Global music video network Vevo, which currently attracts 19 million UK viewers aged 18-44 (80% of the total population in this age bracket) is seeing major viewership lifts around music videos from decades past.

  • On the day of her Glastonbury performance, Diana Ross’ channel was up over 3,000% vs the previous 10 Sundays and she had a +1,049% lift in UK views in June.
  • Paul McCartney’s set at Glastonbury 2022 translated to +150% lift in views on his 10 week average
  • Noel Gallagher’s High Flying Birds Glastonbury performance saw a lift of +105% in views across Vevo
  • Sugababes’ views were up 54% as they launched their comeback at Glastonbury
  • In the fantastical debut of their holographic “Abbatars,” ABBA successfully opened their ‘Voyage’ show in London and saw a +45% lift in UK views in May.
  • Elvis’ “If I Can Dream (’68 Comeback Special)” is now his most popular video on Vevo in terms of daily views.
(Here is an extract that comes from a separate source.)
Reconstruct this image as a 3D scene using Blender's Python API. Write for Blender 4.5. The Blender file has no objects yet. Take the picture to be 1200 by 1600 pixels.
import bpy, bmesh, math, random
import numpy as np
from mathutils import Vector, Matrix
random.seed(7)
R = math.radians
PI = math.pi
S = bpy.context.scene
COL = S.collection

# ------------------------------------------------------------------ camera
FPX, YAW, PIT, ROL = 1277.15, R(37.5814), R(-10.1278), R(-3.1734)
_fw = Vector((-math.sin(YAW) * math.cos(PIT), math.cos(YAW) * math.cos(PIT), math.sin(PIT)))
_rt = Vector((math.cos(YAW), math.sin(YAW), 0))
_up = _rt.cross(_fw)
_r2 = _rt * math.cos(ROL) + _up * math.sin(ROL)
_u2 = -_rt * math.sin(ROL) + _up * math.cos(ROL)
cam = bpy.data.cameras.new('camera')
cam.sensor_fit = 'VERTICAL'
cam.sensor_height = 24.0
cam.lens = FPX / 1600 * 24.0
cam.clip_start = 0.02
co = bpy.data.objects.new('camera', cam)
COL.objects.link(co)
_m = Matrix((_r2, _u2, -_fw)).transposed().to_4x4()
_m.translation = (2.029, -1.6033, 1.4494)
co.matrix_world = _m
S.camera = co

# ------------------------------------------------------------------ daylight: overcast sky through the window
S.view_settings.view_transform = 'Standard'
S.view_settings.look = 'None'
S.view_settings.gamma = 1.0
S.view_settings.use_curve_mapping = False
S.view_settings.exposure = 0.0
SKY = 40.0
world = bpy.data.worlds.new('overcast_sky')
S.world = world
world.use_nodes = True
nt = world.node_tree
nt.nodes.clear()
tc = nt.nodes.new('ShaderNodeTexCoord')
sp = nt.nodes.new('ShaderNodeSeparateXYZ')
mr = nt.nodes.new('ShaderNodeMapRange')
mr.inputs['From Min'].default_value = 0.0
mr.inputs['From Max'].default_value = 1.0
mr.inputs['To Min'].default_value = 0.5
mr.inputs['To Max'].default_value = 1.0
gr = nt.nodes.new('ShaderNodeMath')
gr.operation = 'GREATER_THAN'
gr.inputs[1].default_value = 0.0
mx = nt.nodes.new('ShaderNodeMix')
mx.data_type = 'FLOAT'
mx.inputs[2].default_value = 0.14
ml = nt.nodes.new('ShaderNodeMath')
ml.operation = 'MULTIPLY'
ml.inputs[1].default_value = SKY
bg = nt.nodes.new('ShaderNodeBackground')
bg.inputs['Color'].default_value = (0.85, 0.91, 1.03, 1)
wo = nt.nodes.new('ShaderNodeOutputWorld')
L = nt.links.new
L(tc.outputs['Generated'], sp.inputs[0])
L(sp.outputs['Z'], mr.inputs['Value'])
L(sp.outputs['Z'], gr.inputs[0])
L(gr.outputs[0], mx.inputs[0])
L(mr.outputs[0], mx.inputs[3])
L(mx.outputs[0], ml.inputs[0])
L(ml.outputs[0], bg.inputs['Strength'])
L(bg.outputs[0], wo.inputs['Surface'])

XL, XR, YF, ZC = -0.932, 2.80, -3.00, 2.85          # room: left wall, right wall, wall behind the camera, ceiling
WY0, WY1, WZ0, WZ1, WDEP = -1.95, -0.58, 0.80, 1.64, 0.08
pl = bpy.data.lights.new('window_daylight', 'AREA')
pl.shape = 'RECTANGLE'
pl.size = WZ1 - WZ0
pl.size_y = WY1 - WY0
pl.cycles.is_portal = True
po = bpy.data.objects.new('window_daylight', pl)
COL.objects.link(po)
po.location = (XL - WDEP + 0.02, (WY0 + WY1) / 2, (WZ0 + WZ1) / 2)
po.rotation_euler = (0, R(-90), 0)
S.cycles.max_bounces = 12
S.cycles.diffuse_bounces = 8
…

In the 3 weeks since the movie’s premiere, this video specifically saw a 400% lift globally in average daily views (compared to the 3 weeks prior).
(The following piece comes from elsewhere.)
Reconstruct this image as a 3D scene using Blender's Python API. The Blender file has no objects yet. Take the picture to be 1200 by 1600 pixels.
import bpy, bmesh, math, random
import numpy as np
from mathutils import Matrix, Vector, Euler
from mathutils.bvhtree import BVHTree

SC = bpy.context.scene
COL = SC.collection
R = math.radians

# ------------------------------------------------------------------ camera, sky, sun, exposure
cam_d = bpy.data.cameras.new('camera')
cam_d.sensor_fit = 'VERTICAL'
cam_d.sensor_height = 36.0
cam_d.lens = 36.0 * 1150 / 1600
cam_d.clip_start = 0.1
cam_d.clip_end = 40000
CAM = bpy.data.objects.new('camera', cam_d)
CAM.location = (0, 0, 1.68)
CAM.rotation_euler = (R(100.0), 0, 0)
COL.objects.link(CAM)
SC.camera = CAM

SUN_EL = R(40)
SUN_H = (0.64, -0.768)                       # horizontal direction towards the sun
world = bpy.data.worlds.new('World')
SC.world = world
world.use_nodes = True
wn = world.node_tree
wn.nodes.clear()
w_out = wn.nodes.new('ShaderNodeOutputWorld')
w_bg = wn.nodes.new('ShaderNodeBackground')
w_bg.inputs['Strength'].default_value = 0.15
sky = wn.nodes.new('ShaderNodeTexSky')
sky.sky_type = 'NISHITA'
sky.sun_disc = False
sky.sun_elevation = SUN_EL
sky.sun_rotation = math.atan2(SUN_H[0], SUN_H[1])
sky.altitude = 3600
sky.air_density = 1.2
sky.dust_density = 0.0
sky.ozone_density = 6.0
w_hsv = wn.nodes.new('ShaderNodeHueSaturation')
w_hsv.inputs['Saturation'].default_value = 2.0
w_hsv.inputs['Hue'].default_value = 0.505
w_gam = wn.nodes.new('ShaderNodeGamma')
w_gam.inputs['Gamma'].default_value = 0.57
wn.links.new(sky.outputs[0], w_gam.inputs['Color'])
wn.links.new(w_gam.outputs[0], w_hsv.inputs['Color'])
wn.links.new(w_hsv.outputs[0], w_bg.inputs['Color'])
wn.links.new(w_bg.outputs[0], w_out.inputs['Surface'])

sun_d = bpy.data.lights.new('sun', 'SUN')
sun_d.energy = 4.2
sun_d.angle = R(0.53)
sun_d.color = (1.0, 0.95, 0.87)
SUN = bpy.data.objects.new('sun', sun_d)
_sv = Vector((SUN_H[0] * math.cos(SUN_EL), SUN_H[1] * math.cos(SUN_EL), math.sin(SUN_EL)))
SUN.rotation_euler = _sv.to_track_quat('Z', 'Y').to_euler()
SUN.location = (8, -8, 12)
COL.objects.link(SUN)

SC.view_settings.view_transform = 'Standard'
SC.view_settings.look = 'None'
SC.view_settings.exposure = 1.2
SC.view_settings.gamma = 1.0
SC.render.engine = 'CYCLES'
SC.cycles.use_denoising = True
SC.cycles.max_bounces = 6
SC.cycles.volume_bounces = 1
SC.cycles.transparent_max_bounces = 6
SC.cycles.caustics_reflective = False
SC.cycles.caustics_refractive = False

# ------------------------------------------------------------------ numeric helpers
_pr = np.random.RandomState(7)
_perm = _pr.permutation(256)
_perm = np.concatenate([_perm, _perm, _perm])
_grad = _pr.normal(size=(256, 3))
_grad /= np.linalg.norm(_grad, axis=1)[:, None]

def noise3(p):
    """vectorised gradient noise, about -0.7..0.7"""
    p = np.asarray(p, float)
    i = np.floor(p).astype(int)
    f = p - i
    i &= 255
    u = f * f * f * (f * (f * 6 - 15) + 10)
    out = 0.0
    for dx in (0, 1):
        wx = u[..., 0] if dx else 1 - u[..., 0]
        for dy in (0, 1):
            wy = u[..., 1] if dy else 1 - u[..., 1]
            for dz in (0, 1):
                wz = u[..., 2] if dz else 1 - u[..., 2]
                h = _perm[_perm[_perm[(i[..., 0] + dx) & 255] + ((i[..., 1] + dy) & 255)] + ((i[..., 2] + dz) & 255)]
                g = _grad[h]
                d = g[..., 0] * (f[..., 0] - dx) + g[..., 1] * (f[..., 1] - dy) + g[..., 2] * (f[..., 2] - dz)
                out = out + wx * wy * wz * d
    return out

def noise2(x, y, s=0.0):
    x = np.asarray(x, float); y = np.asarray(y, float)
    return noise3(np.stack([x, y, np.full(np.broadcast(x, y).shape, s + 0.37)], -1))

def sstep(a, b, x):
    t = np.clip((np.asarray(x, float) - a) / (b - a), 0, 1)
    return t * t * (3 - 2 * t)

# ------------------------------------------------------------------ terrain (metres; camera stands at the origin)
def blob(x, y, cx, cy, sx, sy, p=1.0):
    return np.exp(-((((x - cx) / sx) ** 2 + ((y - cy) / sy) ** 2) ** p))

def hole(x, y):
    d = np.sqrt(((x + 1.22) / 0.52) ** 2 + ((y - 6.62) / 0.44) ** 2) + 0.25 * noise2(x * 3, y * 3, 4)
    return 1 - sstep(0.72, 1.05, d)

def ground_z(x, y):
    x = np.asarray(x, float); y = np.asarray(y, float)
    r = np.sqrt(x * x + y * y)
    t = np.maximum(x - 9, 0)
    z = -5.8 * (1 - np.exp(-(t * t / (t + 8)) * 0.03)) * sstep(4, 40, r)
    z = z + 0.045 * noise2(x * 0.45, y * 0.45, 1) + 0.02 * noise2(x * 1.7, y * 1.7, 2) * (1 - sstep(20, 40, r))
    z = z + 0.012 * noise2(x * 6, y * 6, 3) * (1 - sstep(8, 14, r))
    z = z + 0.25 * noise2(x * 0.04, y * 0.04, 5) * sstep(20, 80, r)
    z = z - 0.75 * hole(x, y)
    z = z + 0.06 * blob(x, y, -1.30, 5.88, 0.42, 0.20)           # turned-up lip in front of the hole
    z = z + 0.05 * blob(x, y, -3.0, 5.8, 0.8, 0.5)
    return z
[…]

In addition to helping an artist gain exposure and create new fandom, music videos can be easily monetized through running adverts that surround the music video, providing legacy artists with a source of incremental revenue in today’s streaming age. In other words, new fans, or more eyeballs on classic music videos, also means more ad revenue – and more money to these artists and their teams.

YouTube video

One might think of the ad they see before watching a music video on YouTube as an example of this. However, in line with the theme of what’s old is new again, the TV (now internet-enabled via our home wi-fi) has come full circle and has once again become a critical monetization means for artists. There are various free ad-supported TV channels that feature 24/7 music video programming on most smart TVs like Samsung, Apple TV and Fire TV (with these TV platforms often utilised by younger, digital savvy fans). In fact, almost a third of Vevo music video views come through the TV screen alone.

The music video is an art form that continues to provide countless defining moments and images of the world’s leading artists. The current trend of nostalgic music and content becoming popular again continues the lifecycle of these timeless videos and keeps classic artists in the public consciousness, cutting through and continuing their legacies by breaking down generational divides.